Bernard Woolley: "Yes"
Sir Humphrey: "Are you worried about the rise in crime among teenagers?"
Bernard Woolley: "Yes"
Sir Humphrey: "Do you think there is a lack of discipline in our Comprehensive schools?"
Bernard Woolley: "Yes"
Sir Humphrey: "Do you think young people welcome some authority and leadership in their lives?"
Bernard Woolley: "Yes"
Sir Humphrey: "Do you think they respond to a challenge?"
Bernard Woolley: "Yes"
Sir Humphrey: "Would you be in favour of reintroducing National Service?"
Bernard Woolley: "Oh...well, I suppose I might be."
Sir Humphrey: "Yes or no?"
Bernard Woolley: "Yes"
Sir Humphrey: "Of course you would, Bernard. After all you told you can't say no to that. So they don't mention the first five questions and they publish the last one."

3 comments:

Anonymous said...

Tony, As a recipient of the biased social survey and a reader of Johnn Seddon's books I concur with your views.

I will be completing my questionaire this week and making my thoughts known on the leading questions. ;-)

Anonymous said...

For instance, we could see that inward migration may lead to a vicious spiral needing more migration as the migrants themselves age and add to the demands on health services and pensions. That's not considered, or even placed in front of the average individual answering the question. Yet it is a perfectly obvious thing not to overlook - migrants, after all, don't stay preserved in amber at the same age they arrive in the Island. They age. They will be pensioners themselves. They will be an ageing population.

And thus are your own assumptions and biases revealed, Tony. Migrants are not a homogenous community: some come and expect to stay, some never get to a position where they can keep themselves here, some come and hate it and leave as soon as they can. Without knowledge of how big each segment might be, comments that They will be pensioners themselves are just so much prestidigitation.

TonyTheProf said...

I'm quite happy to have my assumptions and biases challenged; however, the last census suggested that more people have been coming to the island than leaving it. That's a matter of fact. I trust the census rather more than social surveys.

I'm not saying that migrants are bad, or should be scapegoated in any way, attitudes which I wholly abhore. Langlois, after all, is a name meaning "The English", i.e. someone who at one time migrated to Jersey from England. One thing we do need to do with any debate on migration is to decouple ideas that demonise migrants, against ideas about how large a population the Island can sustain.

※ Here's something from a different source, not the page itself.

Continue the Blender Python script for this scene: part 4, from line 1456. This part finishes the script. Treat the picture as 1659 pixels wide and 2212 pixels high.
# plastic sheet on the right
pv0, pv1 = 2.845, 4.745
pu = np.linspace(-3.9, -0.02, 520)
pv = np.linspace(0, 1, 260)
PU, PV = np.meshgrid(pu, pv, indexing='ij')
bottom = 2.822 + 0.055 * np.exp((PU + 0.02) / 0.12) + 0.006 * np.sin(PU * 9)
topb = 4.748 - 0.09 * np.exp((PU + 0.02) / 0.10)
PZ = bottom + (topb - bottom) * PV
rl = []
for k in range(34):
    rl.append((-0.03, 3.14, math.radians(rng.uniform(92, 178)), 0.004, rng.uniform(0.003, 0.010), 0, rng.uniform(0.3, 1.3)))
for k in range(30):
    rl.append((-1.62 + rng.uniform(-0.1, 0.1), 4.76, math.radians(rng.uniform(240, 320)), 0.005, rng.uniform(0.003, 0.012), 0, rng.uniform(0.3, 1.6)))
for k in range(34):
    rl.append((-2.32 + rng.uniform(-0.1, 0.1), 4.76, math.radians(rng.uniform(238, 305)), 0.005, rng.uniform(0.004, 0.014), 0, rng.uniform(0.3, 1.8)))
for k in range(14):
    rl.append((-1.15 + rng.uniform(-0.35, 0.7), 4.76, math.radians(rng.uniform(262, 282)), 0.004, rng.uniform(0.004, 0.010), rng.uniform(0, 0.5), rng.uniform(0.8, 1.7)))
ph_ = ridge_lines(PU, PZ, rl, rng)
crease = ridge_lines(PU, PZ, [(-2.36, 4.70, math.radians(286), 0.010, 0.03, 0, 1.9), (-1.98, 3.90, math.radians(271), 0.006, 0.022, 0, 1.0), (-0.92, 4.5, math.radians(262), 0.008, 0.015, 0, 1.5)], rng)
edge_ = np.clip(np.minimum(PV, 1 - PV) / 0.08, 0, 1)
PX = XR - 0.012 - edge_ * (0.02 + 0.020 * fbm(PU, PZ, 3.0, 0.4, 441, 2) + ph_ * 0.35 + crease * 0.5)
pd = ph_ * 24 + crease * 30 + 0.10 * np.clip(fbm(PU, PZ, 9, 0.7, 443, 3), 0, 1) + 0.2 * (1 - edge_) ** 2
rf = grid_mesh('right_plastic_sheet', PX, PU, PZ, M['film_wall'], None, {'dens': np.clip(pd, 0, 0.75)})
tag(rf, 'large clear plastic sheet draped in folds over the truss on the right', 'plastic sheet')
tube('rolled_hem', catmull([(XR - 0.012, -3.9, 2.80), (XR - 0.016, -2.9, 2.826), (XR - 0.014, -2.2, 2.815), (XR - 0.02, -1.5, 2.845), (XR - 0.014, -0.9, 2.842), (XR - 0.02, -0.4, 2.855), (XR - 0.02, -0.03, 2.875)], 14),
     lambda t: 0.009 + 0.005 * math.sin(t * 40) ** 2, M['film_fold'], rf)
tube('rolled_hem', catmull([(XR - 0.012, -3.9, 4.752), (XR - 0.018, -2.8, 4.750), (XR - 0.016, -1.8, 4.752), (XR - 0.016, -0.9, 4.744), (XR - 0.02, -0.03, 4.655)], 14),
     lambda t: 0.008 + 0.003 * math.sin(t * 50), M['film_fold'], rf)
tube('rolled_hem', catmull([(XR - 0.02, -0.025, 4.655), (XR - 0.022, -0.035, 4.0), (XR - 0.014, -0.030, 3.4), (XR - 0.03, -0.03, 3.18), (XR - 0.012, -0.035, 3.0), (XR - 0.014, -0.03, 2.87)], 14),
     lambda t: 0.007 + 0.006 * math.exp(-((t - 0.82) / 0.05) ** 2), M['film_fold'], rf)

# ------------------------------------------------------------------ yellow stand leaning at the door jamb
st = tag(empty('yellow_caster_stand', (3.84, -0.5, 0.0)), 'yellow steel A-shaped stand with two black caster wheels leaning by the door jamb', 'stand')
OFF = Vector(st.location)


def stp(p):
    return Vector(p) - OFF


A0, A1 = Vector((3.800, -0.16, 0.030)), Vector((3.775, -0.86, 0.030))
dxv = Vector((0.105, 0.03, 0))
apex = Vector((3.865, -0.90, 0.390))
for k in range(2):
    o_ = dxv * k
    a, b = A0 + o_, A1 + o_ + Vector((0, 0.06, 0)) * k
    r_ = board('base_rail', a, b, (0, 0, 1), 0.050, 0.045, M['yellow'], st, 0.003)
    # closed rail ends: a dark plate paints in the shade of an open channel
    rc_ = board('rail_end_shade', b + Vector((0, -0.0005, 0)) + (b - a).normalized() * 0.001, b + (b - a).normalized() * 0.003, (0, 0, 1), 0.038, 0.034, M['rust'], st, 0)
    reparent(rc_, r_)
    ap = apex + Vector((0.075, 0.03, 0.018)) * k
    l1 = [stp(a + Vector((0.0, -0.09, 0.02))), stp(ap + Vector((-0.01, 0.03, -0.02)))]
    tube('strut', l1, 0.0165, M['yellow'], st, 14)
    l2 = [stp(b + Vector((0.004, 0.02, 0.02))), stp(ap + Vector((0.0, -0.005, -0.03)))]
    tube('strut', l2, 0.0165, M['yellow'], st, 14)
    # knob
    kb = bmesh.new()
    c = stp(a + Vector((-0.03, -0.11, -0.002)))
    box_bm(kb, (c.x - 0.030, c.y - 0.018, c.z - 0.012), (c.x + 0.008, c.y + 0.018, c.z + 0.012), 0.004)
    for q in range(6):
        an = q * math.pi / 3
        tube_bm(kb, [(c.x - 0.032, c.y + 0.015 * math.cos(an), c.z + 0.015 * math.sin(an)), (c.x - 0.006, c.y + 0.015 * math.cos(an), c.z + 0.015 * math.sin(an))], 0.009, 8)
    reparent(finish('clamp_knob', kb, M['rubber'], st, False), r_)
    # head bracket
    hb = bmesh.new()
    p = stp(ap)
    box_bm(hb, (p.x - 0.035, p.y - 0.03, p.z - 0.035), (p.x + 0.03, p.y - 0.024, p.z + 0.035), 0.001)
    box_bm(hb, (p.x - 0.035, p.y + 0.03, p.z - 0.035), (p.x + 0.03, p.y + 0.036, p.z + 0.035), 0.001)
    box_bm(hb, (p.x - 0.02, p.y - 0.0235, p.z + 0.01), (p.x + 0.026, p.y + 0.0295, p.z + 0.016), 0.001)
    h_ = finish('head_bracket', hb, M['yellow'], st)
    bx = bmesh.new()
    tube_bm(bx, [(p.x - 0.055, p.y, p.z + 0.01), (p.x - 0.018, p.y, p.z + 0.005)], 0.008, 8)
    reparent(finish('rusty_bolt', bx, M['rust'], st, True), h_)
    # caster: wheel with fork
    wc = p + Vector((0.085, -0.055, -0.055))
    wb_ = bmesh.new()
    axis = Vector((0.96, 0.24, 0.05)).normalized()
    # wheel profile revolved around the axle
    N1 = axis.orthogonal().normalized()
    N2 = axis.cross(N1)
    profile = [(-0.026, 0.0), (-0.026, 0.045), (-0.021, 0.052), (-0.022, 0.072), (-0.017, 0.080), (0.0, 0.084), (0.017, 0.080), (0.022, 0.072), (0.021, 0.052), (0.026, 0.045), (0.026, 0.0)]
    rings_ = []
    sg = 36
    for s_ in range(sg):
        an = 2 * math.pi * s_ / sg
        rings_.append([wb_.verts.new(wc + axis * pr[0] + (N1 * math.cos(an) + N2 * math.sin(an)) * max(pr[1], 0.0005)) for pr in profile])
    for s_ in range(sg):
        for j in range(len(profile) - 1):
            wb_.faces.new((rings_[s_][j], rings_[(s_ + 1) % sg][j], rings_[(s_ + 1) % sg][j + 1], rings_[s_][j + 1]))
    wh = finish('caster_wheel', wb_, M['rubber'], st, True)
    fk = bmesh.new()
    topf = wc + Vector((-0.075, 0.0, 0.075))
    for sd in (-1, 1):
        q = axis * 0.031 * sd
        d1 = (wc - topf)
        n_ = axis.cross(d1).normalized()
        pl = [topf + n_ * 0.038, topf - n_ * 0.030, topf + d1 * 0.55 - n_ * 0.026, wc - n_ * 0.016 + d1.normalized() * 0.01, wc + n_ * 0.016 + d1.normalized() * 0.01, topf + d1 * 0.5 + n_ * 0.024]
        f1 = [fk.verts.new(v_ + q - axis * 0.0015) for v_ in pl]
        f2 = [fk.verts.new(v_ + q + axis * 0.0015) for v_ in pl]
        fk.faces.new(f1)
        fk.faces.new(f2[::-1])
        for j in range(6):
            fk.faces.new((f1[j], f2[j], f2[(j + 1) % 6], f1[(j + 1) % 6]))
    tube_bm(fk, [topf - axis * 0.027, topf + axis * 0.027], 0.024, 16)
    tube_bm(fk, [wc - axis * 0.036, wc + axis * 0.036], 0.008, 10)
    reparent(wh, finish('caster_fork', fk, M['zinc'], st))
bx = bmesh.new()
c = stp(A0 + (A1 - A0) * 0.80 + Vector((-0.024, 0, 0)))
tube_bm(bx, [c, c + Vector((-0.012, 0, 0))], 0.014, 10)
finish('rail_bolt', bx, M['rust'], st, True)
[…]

But I do think that by putting migration into the context of paired choices, there is an inbuilt bias in the question like a card trick. Increased population has a knock-on effect on demand for schools, health, utilities, etc. Whether that can be adequately balanced by the extra tax take is another matter, but the questions assume that there is not just balance, but migration funds better schools, health care, etc.